Deliberate Practice And How It Affects Your Performance

‘Women can’t succeed and become an expert in practices that require spatial thinking’. That was the assumption made back in 1976 before two Hungarian educators, László and Klara Polgár decided to challenge the worlds’ stance. They wanted to prove that through power of education, anybody can succeed and become an expert in all dimensions of thinking. The Polgars’ homeschooled their three daughters and taught them how to play chess. Being taught at a young age, their systematic approach to deliberate practice paid off. By the year 2000, all three daughters were ranked in the top 10 of female chess players in the world. Judit, the youngest daughter, was a champion by fifteen years of age- the youngest ever to do it. 


deliberate practice_blake de vos
Photo by Heidi Walley on Unsplash


Experts Are Made, Not Born


While problem solving was originally thought to be successful only in the gender differences, It wasn’t the only assumption that was shattered. In 1985, Benjamin Bloom examined the critical factors that contributed to talent. Bloom looked at 120 elite performers who had won competitions, awards and gained international recognition. The fields investigated were math, arts, sports and neurology. Research found no early indicators that could have predicted the success of the performers. Further analysis showed that there is no correlation between IQ and expert performance in areas such as music, chess, and sports. The only changes that proved significant were height and body shape, primarily used in sports (just think basketball).

If the correlation of gender difference and non-identical IQ levels doesn’t affect being an expert in your field, then what does? It’s Deliberate Practice. Bloom’s research found that the amount of quality in the performers’ practice were crucial factors in how they became experts. All performers he investigated practiced with intent, studied with teachers, and had consistent support throughout their developing years. 


What Is Deliberate Practice?


Deliberate practice is a purposeful and systematic approach that requires focus. In deliberate practice, you show up proactively, looking to improve your craft. It’s the ability to recognize mindless repetitions and engage in mindful practice. Regardless of where we choose to direct our attention focus to, deliberate practice can help maximize our potential. 
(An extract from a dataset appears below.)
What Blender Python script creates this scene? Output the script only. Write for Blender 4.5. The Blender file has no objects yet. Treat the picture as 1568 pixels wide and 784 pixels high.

Want to write more? Focus on how many words you are writing.

Want to increase muscle mass? Show up to the gym and lift weights targeting specific areas.

In order to focus your attention and reach maximum potential, you not only need to show up- you need to be deliberate.


Examples of Deliberate Practice 


Kobe Bryant: Making 800 jump shots became just a day’s work for Kobe. He deliberately focused on shooting the ball into the basket, where the time he spent practicing was a mere afterthought. Kobe wasn’t showing up to shoot around. Kobe showed up to shoot with purpose.

Combat Sports: Often, in combat sports, professionals schedule different training sessions with other coaches. For example, they may have a striking coach, a conditioning coach, and in some cases- a nutritionist. The athlete would work with each coach where they would deliberately practice to improve different aspects of their game to become an expert. 

Writing: A writer who wants to become an expert in speed typing would not practice by writing a book to improve their speed. Similar to a 100-meter sprinter, they would not run a marathon to become the fastest runner. A writer would time themselves in short, sharp blocks of time to increase their speed.


Practice Vs. Performance 


Throughout the years, standardized performance has improved overall, where become broken in the Olympic Games every four years. Some of these improvements are due to equipment and rule changes. For example, footwear that sprinters wear now is considerably more advanced than fifty years ago. The shift in shoe technology allows for better running performance. 

-In 1904 at the World Championships of typing, the fastest words per minute was 82. The speed rose to 147 words per minute in 1923—an 80% increase in performance. 

-The quickest time at the 1986 Olympic Games marathon was just one minute faster than today’s required entry-level into big event races like the Boston Marathon. 

-When Russian composer Tchaikovsky asked two of the greatest violinists to play his violin concerto, they refused, deeming it unplayable. Today, elite violinists consider the concerto a standard performance practice. 

In virtually all areas of performance, knowledge, technology and insights are continually advancing. The criteria for maximal performance forever requires deliberate practice. To master excellence in our chosen field and to fully understand the continual advancements, we need feedback. Without feedback, we reach a plateau in performance. Just like coaching staff provides feedback to their championship, we should all strive for feedback in the field we have focus. 


Your Motivation


You don’t need a significant amount of motivation to apply deliberate practice. You need to know what you care about, and where you are willing to put your time and energy. Once your vision is clear, you then begin to understand all the practices around you that are currently useless. The shift in perspective changes, motivation begins to creep in. The deliberate practice will keep you on track and continually motivated. 

It’s not about how much you practice. It’s how you practice.